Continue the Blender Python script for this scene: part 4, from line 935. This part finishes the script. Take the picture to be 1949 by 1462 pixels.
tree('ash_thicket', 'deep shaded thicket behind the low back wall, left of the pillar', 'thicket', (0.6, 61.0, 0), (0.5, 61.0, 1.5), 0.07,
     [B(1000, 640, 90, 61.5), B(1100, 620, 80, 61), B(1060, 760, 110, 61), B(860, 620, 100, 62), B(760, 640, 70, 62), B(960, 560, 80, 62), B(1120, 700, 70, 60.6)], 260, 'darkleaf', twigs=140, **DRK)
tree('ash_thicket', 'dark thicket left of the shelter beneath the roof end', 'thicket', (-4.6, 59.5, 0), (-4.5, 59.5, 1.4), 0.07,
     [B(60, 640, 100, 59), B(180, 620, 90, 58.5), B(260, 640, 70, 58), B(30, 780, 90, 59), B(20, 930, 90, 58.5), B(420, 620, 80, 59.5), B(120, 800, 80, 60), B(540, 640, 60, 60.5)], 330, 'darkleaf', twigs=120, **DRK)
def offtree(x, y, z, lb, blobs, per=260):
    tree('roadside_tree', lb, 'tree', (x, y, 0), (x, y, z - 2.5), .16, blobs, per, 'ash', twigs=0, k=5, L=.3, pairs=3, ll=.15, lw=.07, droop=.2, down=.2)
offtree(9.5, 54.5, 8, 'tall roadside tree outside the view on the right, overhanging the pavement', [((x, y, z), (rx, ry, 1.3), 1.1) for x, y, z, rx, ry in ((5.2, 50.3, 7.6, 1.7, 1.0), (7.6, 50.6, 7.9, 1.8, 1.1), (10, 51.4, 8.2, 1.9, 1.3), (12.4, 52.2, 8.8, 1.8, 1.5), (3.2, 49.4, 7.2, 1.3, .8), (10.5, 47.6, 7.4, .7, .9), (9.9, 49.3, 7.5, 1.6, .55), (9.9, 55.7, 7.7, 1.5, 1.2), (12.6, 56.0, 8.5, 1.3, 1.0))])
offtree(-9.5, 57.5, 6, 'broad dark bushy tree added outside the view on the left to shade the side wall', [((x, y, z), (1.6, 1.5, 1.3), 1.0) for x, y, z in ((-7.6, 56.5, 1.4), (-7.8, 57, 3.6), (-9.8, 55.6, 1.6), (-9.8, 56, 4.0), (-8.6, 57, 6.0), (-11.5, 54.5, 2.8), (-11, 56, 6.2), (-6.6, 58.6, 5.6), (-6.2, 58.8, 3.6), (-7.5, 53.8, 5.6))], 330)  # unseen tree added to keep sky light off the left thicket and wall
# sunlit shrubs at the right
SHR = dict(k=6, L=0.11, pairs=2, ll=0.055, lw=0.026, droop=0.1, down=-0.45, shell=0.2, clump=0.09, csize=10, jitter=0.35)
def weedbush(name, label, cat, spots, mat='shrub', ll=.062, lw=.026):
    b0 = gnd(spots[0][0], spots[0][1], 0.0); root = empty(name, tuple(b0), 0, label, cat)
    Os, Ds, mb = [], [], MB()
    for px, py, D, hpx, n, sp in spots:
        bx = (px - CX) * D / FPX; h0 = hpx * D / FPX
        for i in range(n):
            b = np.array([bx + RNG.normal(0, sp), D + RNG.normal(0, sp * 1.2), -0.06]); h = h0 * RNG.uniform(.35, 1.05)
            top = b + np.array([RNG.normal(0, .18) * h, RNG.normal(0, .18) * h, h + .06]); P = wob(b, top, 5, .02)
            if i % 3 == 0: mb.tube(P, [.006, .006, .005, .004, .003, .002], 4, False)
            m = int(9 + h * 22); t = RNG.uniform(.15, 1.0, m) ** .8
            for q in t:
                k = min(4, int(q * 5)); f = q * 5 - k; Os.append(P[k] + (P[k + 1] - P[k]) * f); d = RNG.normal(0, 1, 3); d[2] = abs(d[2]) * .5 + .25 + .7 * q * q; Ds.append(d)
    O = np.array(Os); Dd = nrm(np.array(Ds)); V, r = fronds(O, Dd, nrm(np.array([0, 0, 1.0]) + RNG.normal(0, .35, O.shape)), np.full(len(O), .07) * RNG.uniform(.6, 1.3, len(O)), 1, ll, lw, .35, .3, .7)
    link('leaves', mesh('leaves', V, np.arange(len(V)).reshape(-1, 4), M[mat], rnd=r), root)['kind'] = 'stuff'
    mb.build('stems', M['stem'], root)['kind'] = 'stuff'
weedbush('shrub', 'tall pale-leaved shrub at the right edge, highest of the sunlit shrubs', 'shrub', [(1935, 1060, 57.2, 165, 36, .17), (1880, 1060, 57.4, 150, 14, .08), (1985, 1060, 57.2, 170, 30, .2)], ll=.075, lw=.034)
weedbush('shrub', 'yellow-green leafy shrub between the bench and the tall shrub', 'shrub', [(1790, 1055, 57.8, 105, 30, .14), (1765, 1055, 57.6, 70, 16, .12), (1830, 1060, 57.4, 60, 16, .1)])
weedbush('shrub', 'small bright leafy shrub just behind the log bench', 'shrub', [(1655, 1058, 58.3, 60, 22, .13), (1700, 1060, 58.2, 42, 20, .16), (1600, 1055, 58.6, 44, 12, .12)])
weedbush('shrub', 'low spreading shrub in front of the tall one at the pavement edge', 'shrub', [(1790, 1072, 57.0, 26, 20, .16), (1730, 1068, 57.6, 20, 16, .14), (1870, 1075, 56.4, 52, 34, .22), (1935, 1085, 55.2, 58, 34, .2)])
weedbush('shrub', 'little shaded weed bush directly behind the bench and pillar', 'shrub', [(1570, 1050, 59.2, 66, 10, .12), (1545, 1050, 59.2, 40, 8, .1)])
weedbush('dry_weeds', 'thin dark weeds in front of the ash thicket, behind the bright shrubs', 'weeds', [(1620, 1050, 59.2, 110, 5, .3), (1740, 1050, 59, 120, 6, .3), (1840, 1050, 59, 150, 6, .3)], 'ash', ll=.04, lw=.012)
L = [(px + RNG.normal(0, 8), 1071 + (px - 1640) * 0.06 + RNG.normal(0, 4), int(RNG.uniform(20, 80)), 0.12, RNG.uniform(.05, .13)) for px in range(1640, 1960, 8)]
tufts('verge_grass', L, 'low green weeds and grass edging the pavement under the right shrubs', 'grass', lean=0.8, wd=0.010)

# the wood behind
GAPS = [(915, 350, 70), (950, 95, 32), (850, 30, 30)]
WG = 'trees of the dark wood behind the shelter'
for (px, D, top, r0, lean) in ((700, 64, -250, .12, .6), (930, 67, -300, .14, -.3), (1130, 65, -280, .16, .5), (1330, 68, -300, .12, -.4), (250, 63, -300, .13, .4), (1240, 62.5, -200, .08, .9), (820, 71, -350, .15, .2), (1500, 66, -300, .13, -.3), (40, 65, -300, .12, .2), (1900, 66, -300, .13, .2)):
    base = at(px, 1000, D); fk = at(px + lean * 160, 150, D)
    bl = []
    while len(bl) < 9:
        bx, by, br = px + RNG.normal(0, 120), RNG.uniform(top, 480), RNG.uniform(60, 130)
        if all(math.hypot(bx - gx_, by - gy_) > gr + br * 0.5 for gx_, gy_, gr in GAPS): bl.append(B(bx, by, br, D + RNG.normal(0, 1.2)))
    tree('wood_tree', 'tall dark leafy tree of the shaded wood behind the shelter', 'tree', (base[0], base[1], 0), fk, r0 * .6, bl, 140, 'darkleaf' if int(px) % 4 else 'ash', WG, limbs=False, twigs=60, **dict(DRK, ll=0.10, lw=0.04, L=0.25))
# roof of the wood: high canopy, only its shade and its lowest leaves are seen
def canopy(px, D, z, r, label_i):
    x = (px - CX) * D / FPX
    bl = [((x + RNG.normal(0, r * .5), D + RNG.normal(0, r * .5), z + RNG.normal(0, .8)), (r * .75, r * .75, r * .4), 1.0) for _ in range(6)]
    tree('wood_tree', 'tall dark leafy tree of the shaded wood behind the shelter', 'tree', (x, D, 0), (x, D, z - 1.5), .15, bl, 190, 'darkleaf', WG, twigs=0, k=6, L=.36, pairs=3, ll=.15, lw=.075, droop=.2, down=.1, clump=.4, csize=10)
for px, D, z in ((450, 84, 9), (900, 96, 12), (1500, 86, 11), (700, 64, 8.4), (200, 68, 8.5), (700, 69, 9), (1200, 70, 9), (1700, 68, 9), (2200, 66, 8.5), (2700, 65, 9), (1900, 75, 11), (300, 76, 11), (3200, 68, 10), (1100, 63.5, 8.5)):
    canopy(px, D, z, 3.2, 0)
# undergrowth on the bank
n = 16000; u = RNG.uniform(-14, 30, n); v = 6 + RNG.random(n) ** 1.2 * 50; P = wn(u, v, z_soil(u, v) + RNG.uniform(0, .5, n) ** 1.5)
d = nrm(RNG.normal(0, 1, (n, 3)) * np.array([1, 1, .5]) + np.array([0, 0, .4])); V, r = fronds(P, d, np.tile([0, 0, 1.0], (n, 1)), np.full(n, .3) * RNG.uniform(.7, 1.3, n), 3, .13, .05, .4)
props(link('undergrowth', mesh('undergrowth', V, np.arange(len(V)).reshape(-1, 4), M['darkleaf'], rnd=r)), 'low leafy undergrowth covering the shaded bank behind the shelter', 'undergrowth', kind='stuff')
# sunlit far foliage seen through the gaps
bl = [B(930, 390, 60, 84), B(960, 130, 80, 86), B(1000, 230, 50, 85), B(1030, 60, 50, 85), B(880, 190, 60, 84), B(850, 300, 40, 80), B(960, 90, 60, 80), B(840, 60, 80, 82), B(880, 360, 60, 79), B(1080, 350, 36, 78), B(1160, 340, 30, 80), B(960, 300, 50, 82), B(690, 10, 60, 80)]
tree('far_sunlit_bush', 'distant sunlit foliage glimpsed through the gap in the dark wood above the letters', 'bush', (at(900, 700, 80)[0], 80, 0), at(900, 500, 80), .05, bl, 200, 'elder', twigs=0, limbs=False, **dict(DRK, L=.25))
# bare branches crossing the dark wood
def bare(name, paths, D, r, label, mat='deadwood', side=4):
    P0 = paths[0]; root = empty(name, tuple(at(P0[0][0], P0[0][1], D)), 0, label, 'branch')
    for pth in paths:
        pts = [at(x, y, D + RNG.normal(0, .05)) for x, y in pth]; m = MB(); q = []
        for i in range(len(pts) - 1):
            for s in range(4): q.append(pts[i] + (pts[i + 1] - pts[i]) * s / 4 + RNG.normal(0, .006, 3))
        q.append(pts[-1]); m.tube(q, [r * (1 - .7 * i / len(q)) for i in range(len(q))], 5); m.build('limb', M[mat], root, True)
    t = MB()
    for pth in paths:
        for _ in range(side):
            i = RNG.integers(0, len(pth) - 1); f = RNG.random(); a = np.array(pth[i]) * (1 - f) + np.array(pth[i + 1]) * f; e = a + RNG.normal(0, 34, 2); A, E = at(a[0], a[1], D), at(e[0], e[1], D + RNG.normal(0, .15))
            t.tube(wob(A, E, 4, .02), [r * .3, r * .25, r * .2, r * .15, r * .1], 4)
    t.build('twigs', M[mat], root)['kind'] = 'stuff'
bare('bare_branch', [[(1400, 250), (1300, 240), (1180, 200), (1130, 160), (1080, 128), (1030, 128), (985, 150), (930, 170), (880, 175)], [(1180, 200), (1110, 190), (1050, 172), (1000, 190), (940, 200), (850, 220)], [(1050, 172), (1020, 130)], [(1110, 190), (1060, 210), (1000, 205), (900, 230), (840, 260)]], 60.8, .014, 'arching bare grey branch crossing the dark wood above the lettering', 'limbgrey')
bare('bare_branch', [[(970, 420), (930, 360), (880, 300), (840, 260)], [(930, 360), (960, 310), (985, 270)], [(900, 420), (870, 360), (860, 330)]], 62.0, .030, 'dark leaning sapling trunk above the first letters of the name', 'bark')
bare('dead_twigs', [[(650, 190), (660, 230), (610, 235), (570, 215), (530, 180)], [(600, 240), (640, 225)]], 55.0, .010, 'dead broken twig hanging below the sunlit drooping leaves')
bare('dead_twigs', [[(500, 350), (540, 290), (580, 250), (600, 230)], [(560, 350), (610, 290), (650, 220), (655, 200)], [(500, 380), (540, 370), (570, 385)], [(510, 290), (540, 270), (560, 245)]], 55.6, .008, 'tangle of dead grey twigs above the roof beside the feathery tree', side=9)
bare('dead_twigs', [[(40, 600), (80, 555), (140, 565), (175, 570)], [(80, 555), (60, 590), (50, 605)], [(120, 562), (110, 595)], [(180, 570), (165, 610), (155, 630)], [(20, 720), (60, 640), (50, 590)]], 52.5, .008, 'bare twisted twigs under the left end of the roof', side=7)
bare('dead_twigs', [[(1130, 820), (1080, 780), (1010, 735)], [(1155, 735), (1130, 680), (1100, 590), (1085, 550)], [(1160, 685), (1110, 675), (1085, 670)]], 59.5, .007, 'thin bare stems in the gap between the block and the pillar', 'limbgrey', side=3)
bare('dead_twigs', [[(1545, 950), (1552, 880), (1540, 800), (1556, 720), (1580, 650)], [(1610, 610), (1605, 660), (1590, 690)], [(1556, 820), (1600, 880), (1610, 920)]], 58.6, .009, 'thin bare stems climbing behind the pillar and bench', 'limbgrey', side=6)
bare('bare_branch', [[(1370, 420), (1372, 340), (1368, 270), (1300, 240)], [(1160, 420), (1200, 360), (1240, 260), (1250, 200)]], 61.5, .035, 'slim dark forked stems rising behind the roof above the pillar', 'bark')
□ □ □ □ □
Do this: Restate word for word only the lines running from the beginning of the data to the line holding "260, 'darkleaf', twigs=140, **DRK)", both included.

Response below:
Continue the Blender Python script for this scene: part 4, from line 935. This part finishes the script. Take the picture to be 1949 by 1462 pixels.
tree('ash_thicket', 'deep shaded thicket behind the low back wall, left of the pillar', 'thicket', (0.6, 61.0, 0), (0.5, 61.0, 1.5), 0.07,
     [B(1000, 640, 90, 61.5), B(1100, 620, 80, 61), B(1060, 760, 110, 61), B(860, 620, 100, 62), B(760, 640, 70, 62), B(960, 560, 80, 62), B(1120, 700, 70, 60.6)], 260, 'darkleaf', twigs=140, **DRK)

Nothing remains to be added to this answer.